Relationship Between Ionosphere VTEC and Space Weather Indices for Machine Learning-based Model Development

Space weather can be the source of severe disturbances in the ionosphere, which can influence the performance and reliability of GNSS (Global Navigation Satellite Systems) technology and applications. In order to forecast and minimize these effects, accurate corrections need to be provided. This goal can be achieved by employing a precise model to describe the complex chain of space weather processes and the non-linear spatial and temporal variability of the Vertical Total Electron Content (VTEC) within the ionosphere, as well as, to include a forecast component considering space weather events in order to provide an early warning system. This is a challenging but important task of high interest for the GNSS community.

Artificial intelligence applications, such as Machine Learning (ML), are able to find and learn patterns from historical data to solve problems, which are too complex and/or too vast for humans. To develop an effective and high performance ML algorithm special consideration needs to be given to the selection of the input data. Data need to be selected in order to have sufficient information to describe and predict ionosphere VTEC variability accurately. Therefore, the study of space weather impacts for the integration of space weather information in forecast ionosphere models is of crucial importance.

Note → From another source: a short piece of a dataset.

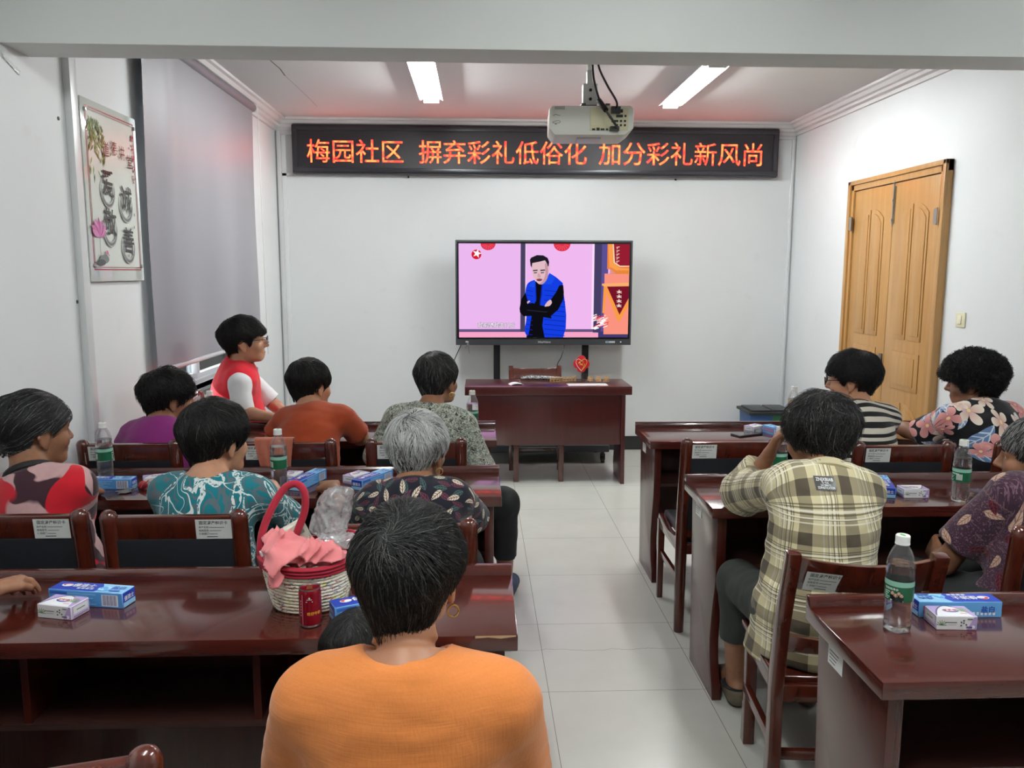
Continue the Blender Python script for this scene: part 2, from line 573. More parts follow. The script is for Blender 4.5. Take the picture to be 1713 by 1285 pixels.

In this study, the relationship between various indices, describing space weather and space climate, and ionosphere VTEC variability in different latitudes during longer time periods within the solar cycle 24 is examined. Conditions in space weather are described by solar wind, the magnetic field and plasma data, energetic proton fluxes, geomagnetic and solar activity indices provided by worldwide distributed observatories. VTEC data are derived from GNSS measurement from permanent stations, belonging to the EPN (EUREF Permanent Network) and the IGS (International GNSS Service) networks and selected in latitudinal range from 0° to 60°N. The period from year 2014 to year 2017 is used to relate space weather indices to VTEC variability, as well as, to train the ML model. In addition, periods of intense geomagnetic storms caused by different sources (coronal mass ejections and high-speed streams of solar wind from coronal holes), occurred during different seasons in this period are analyzed. The evolution and severity of storms are investigated in relation to the conditions in the solar activity, solar wind speed, interplanetary magnetic field and geomagnetic field together with their impact on the ionosphere VTEC. Obtained results of this investigation will be presented, as well as the methodology, goals and challenges for ML model development including preliminary results of an initial ML model.